Laziness as how it is implemented by this package is just a lazy construction of lists. Tree is still defined as type Tree a = Tree a (Forest a). The thing which is different is Forest which is defined as type alias Forest a = Lazy (List (Tree a)) instead of type alias Forest = List (Tree a) and as such sub-trees aren’t evaluated if they aren’t needed.
Not sure how much I understand your use-case but I believe it is almost like the example in README - just includes animation which should be simple to add imho.
One problem with strict evaluation is that it’s danger (can go to too much recursion) and slow (exponential). Defining RoseTree in Haskell is easier due to the laziness of the language.
Of course, this all depends on the amount of data you’re dealing with. In our case, we have 4192 items in the tree and those items might have more than one parent so the tree has over 4192 nodes.
I’ve just tested tomjkidd/elm-multiway-tree-zipper within our app quickly to get the feel of its API. It takes over 3s to construct the tree. For different data it fails because construction I’ve hacked together isn’t tail recursive optimized. In comparison with Lazy I got 50ms.
strict:
lazy:
Strict version still makes quite some sense in situations where there are not that much data but for building big Trees is quite slow.

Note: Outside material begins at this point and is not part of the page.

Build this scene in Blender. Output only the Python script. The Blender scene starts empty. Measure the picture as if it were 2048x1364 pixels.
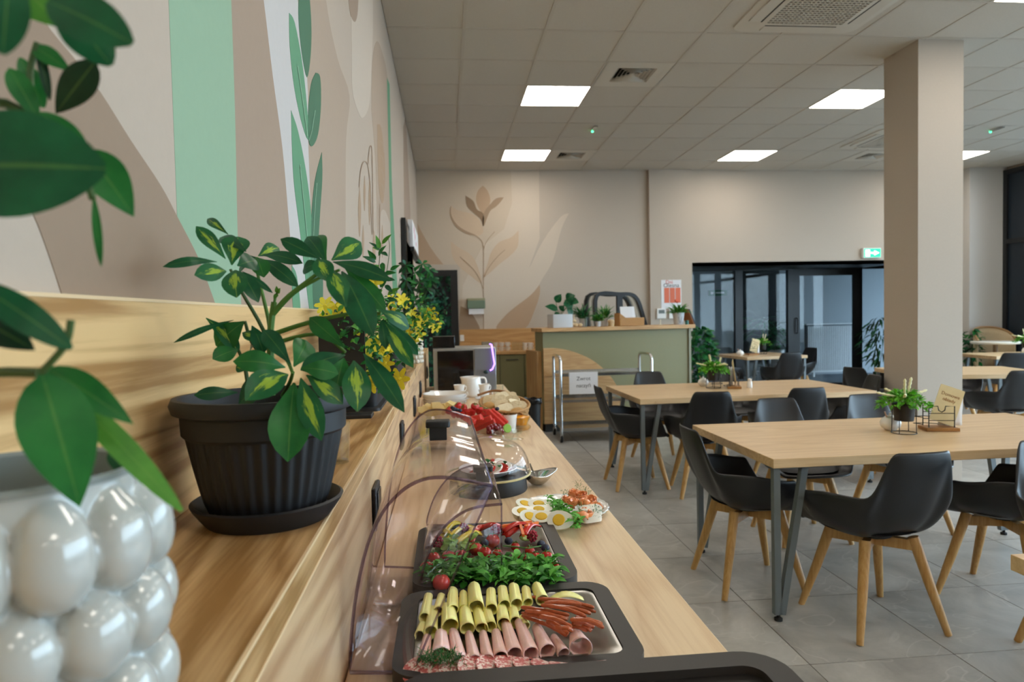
import bpy, bmesh, math, random
from mathutils import Vector, Matrix, Euler
R = math.radians
PI = math.pi
rnd = random.Random(7)
scene = bpy.context.scene
COL = scene.collection

# ---------------------------------------------------------------- camera
F_PX, CX, CY, EYE = 1365.0, 1024.0, 682.0, 1.39
_d1 = Vector((893 - CX, 634 - CY, F_PX)).normalized()
_h = Vector((1, -.0205, 0))
_up = _d1.cross(_h).normalized()
if _up.y > 0: _up = -_up
_xr = _up.cross(_d1).normalized()
if _xr.x < 0: _xr = -_xr
CAMM = Matrix((_xr, _d1, _up))            # image axes (right, down, forward) -> room axes
EYEP = Vector((0, 0, EYE))
cam_data = bpy.data.cameras.new('camera')
cam = bpy.data.objects.new('camera', cam_data)
COL.objects.link(cam)
cam_data.sensor_width = 36.0
cam_data.lens = F_PX / 2048 * 36.0
cam_data.clip_start = .02
_r, _dn, _f = CAMM @ Vector((1, 0, 0)), CAMM @ Vector((0, 1, 0)), CAMM @ Vector((0, 0, 1))
cam.matrix_world = Matrix(((_r.x, -_dn.x, -_f.x, 0), (_r.y, -_dn.y, -_f.y, 0), (_r.z, -_dn.z, -_f.z, EYE), (0, 0, 0, 1)))
cam_data.dof.use_dof = True
cam_data.dof.focus_distance = 1.45
cam_data.dof.aperture_fstop = 6.3
scene.camera = cam

# ---------------------------------------------------------------- world, exposure
world = bpy.data.worlds.new('overcast_sky')
scene.world = world
world.use_nodes = True
_bg = world.node_tree.nodes['Background']
_bg.inputs['Color'].default_value = (.62, .80, 1.0, 1)
_bg.inputs['Strength'].default_value = 5.6
vs = scene.view_settings
vs.view_transform = 'Standard'
vs.look = 'None'
vs.gamma = 1.0
vs.use_curve_mapping = False
vs.exposure = 1.0
scene.cycles.use_denoising = True
scene.cycles.max_bounces = 7
scene.cycles.diffuse_bounces = 4
scene.cycles.transparent_max_bounces = 20
scene.cycles.caustics_reflective = False
scene.cycles.caustics_refractive = False
scene.cycles.use_adaptive_sampling = True
scene.cycles.adaptive_threshold = .07
scene.cycles.adaptive_min_samples = 16
scene.cycles.sample_clamp_indirect = 6.0
LED_STRENGTH = 7.6
LED_COLOR = (1.0, .925, .82)

# surveyor's helpers: where a sight line meets a plane of the room
def ray(x, y): return CAMM @ Vector((x - CX, y - CY, F_PX))
def PZ(x, y, z): r = ray(x, y); return EYEP + r * ((z - EYE) / r.z)
def PX(x, y, X): r = ray(x, y); return EYEP + r * (X / r.x)
def PY(x, y, Y): r = ray(x, y); return EYEP + r * (Y / r.y)

# ---------------------------------------------------------------- materials
def lin(c):
    if isinstance(c, str):
        c = c.lstrip('#')
        c = [int(c[i:i + 2], 16) / 255 for i in (0, 2, 4)]
        return tuple(v / 12.92 if v <= .04045 else ((v + .055) / 1.055) ** 2.4 for v in c)
    return tuple(c[:3])
_M = {}
def mat(name, c, rough=.5, metal=0., emit=0., noise=0., nscale=30., bump=0., spec=.5, coat=0., sub=0., trans=0.):
    if name in _M: return _M[name]
    m = bpy.data.materials.new(name); _M[name] = m
    m.use_nodes = True
    nt = m.node_tree; b = nt.nodes['Principled BSDF']
    col = lin(c)
    b.inputs['Base Color'].default_value = (*col, 1)
    b.inputs['Roughness'].default_value = rough
    b.inputs['Metallic'].default_value = metal
    b.inputs['Specular IOR Level'].default_value = spec
    if coat: b.inputs['Coat Weight'].default_value = coat; b.inputs['Coat Roughness'].default_value = .1
    if sub:
        b.inputs['Subsurface Weight'].default_value = sub; b.inputs['Subsurface Radius'].default_value = (.01, .006, .003)
    if trans: b.inputs['Transmission Weight'].default_value = trans
    if emit:
        b.inputs['Emission Color'].default_value = (*col, 1); b.inputs['Emission Strength'].default_value = emit
    if noise or bump:
        tc = nt.nodes.new('ShaderNodeTexCoord'); n = nt.nodes.new('ShaderNodeTexNoise')
        n.inputs['Scale'].default_value = nscale; n.inputs['Detail'].default_value = 4
        nt.links.new(tc.outputs['Object'], n.inputs['Vector'])
        if noise:
            mx = nt.nodes.new('ShaderNodeMix'); mx.data_type = 'RGBA'
            mx.inputs['A'].default_value = (*[v * (1 - noise) for v in col], 1)
            mx.inputs['B'].default_value = (*[min(1, v * (1 + noise)) for v in col], 1)
            nt.links.new(n.outputs['Fac'], mx.inputs['Factor']); nt.links.new(mx.outputs['Result'], b.inputs['Base Color'])
        if bump:
            bp = nt.nodes.new('ShaderNodeBump'); bp.inputs['Strength'].default_value = bump; bp.inputs['Distance'].default_value = .01
            nt.links.new(n.outputs['Fac'], bp.inputs['Height']); nt.links.new(bp.outputs['Normal'], b.inputs['Normal'])
    return m

def ramp2(nt, fac, stops):
    r = nt.nodes.new('ShaderNodeValToRGB')
    el = r.color_ramp.elements
    while len(el) < len(stops): el.new(.5)
    for e, (p, c) in zip(el, stops): e.position = p; e.color = (*lin(c), 1)
    nt.links.new(fac, r.inputs['Fac'])
    return r.outputs['Color']

def wood(name, light, dark, axis=1, scale=9., rough=.42, fig=.5, along=.09):
    """oak decor: long grain along one axis, cathedral figure by distorted bands"""
    if name in _M: return _M[name]
    m = bpy.data.materials.new(name); _M[name] = m; m.use_nodes = True
    nt = m.node_tree; b = nt.nodes['Principled BSDF']; b.inputs['Roughness'].default_value = rough
    tc = nt.nodes.new('ShaderNodeTexCoord'); oi = nt.nodes.new('ShaderNodeObjectInfo')
    add = nt.nodes.new('ShaderNodeVectorMath'); add.operation = 'ADD'
    mul = nt.nodes.new('ShaderNodeMath'); mul.operation = 'MULTIPLY'; mul.inputs[1].default_value = 7.3
    nt.links.new(oi.outputs['Random'], mul.inputs[0])
    nt.links.new(tc.outputs['Object'], add.inputs[0]); nt.links.new(mul.outputs[0], add.inputs[1])
    mp = nt.nodes.new('ShaderNodeMapping')
    s = [1., 1., 1.]; s[axis] = along
    mp.inputs['Scale'].default_value = s
    nt.links.new(add.outputs[0], mp.inputs['Vector'])
    n1 = nt.nodes.new('ShaderNodeTexNoise'); n1.inputs['Scale'].default_value = scale; n1.inputs['Detail'].default_value = 3; n1.inputs['Distortion'].default_value = 1.2
    n2 = nt.nodes.new('ShaderNodeTexNoise'); n2.inputs['Scale'].default_value = 130; n2.inputs['Detail'].default_value = 6; n2.inputs['Roughness'].default_value = .62
    mp2 = nt.nodes.new('ShaderNodeMapping'); s2 = [1., 1., 1.]; s2[axis] = .035; mp2.inputs['Scale'].default_value = s2; nt.links.new(add.outputs[0], mp2.inputs['Vector'])
    nt.links.new(mp.outputs[0], n1.inputs['Vector']); nt.links.new(mp2.outputs[0], n2.inputs['Vector'])
    # rings: many bands out of the slow noise
    k = nt.nodes.new('ShaderNodeMath'); k.operation = 'MULTIPLY'; k.inputs[1].default_value = 14
    nt.links.new(n1.outputs['Fac'], k.inputs[0])
    fr = nt.nodes.new('ShaderNodeMath'); fr.operation = 'PINGPONG'; fr.inputs[1].default_value = 1.
    nt.links.new(k.outputs[0], fr.inputs[0])
    mx = nt.nodes.new('ShaderNodeMix'); mx.data_type = 'FLOAT'; mx.inputs['Factor'].default_value = 1 - fig
    nt.links.new(fr.outputs[0], mx.inputs['A']); nt.links.new(n2.outputs['Fac'], mx.inputs['B'])
    mid = tuple((p + q) / 2 for p, q in zip(lin(light), lin(dark)))
    cr = ramp2(nt, mx.outputs['Result'], [(.28, dark), (.46, mid), (.66, light)])
    nt.links.new(cr, b.inputs['Base Color'])
    bp = nt.nodes.new('ShaderNodeBump'); bp.inputs['Strength'].default_value = .06; bp.inputs['Distance'].default_value = .004
    nt.links.new(n2.outputs['Fac'], bp.inputs['Height']); nt.links.new(bp.outputs['Normal'], b.inputs['Normal'])
    return m

def clear(name, tint, fres=1.35, rough=.02, refl=1.0):
    """clear sheet (glass, acrylic): lets light straight through, mirrors by Fresnel"""
    if name in _M: return _M[name]
    m = bpy.data.materials.new(name); _M[name] = m; m.use_nodes = True
    nt = m.node_tree; nt.nodes.remove(nt.nodes['Principled BSDF']); out = nt.nodes['Material Output']
    t = nt.nodes.new('ShaderNodeBsdfTransparent'); t.inputs['Color'].default_value = (*tint, 1)
    g = nt.nodes.new('ShaderNodeBsdfGlossy'); g.inputs['Roughness'].default_value = rough; g.inputs['Color'].default_value = (refl, refl, refl, 1)
    f0 = ((fres - 1) / (fres + 1)) ** 2
    lw = nt.nodes.new('ShaderNodeLayerWeight'); lw.inputs['Blend'].default_value = .5
    pw = nt.nodes.new('ShaderNodeMath'); pw.operation = 'POWER'; pw.inputs[1].default_value = 5.; nt.links.new(lw.outputs['Facing'], pw.inputs[0])
    f = nt.nodes.new('ShaderNodeMath'); f.operation = 'MULTIPLY_ADD'; f.inputs[1].default_value = (1 - f0) * .8; f.inputs[2].default_value = f0; nt.links.new(pw.outputs[0], f.inputs[0])
    mx = nt.nodes.new('ShaderNodeMixShader')
    nt.links.new(f.outputs[0], mx.inputs[0]); nt.links.new(t.outputs[0], mx.inputs[1]); nt.links.new(g.outputs[0], mx.inputs[2])
    nt.links.new(mx.outputs[0], out.inputs['Surface'])
    return m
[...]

Edited: not 200ms but 50ms probably. I was looking on a bad call. 200ms is decoding which happens in both cases (as you can see A2 call in both screenshots. I think this is probably the Tree construction:
oh almost forgot… sorry I’m a bit in hurry right now.
Looks great, and with a focus on performance I think it really adds something beyond “tomjkidd/elm-multiway-tree-zipper”. My only suggestion would be to mention how and why it differs from that implementation (or any others) right at the start of the README, to help people understand why they might choose your implementation.
This is really great idea! Thanks, I’ll add more info to REAME as well as a link to tomjkidd/elm-multiway-tree-zipper.